We Need Help!

Hi,



We are a family in Michigan looking for someone to do a short sale on our home. Our story is like hundreds of others…..we’ve had hard times and no way to pay the mortgage. We will be officially “forclosed” very soon and are desperate for someone to buy our home. We do not want to refinance. We do not want to keep the home. It is a great deal; a great house. You can see it on the Century 21 website….it is MLS # 30448650. We are very desperate…if you are not interested please direct this to others you know.





Thank you,

L. Frederick



P.S. The house price is very negotiable….the bank is getting as desperate as we are.

Comments(2)

  • rickpozos10th September, 2007

    Post more info on the city, asking price, condition, how much in repairs. Have you put an ad in the paper yourself?? Told all your friends and relatives that you need to get out of your house?? Ask around for someone who can take over your payments. Perhaps someone who is in the area will get ahold of you. Good luck.

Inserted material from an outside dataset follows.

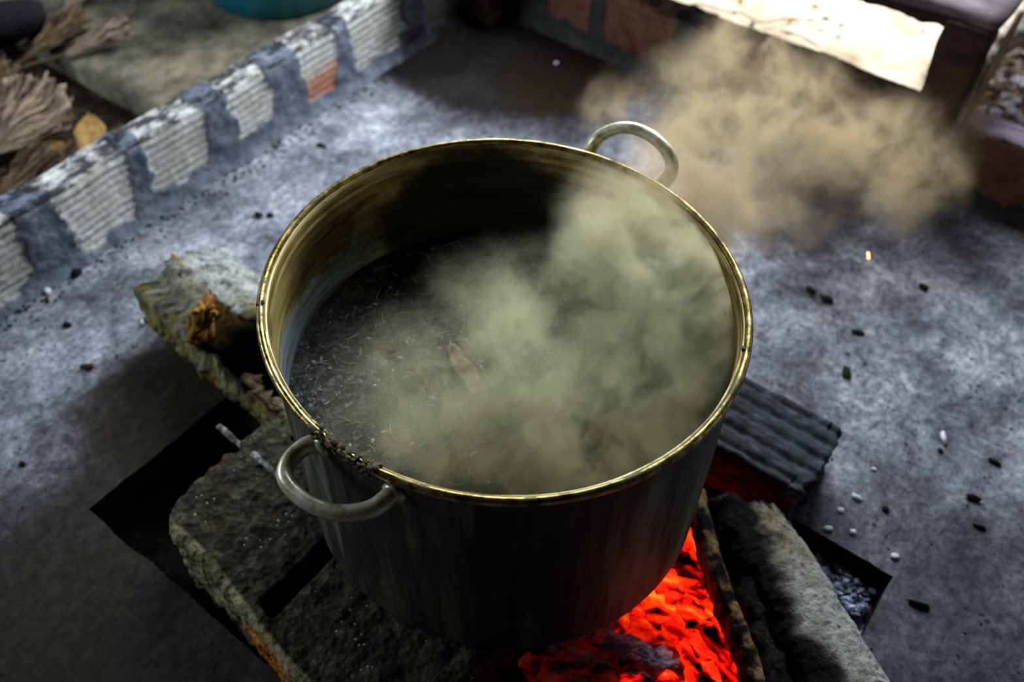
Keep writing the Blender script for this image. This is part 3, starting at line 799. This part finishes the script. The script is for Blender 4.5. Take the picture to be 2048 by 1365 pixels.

  • McGaha_Consulting14th September, 2007

    Caveat emptor means let the buyer beware. Due diligence on a commercial real estate property is the means by which a buyer becomes aware of those aspects of property that can adversely impact the value, quality, or usefulness of the property. Due diligence should answer all questions related to the property prior to the sale or purchase of the property. Questions that should be answered include:
    What’s the property worth (appraisal)
    What’s the property going to cost to maintain (property condition report)
    Are there any former or current environmental liabilities (Phase I Environmental Assessment)
    Are there any tax liens, deed restrictions, encumbrances, easements, or other ownership related problems (Title search)
    Other questions may also exist (for example is there an imminent threat that the property will be seized by eminent domain, etc.), you should refer to financial and legal experts for a more detailed list of questions.
    Performing due diligence prior to the purchase of property protects the buyer from liability to unforeseen, or overlooked conditions. For example, if you buy property but fail to perform due diligence, and later you find that there is a tax lien on the property, you will be held liable for the tax lien. Similarly, if there is an environmental problem on the property but you failed to perform due diligence and did not discover the problem until after the sale, the problem is yours now. In the case of the environmental due diligence, if contamination is found at the property on a later date you may not be responsible for the contamination if due diligence was performed in the form of a Phase I Environmental Assessment prior to the purchase of the property.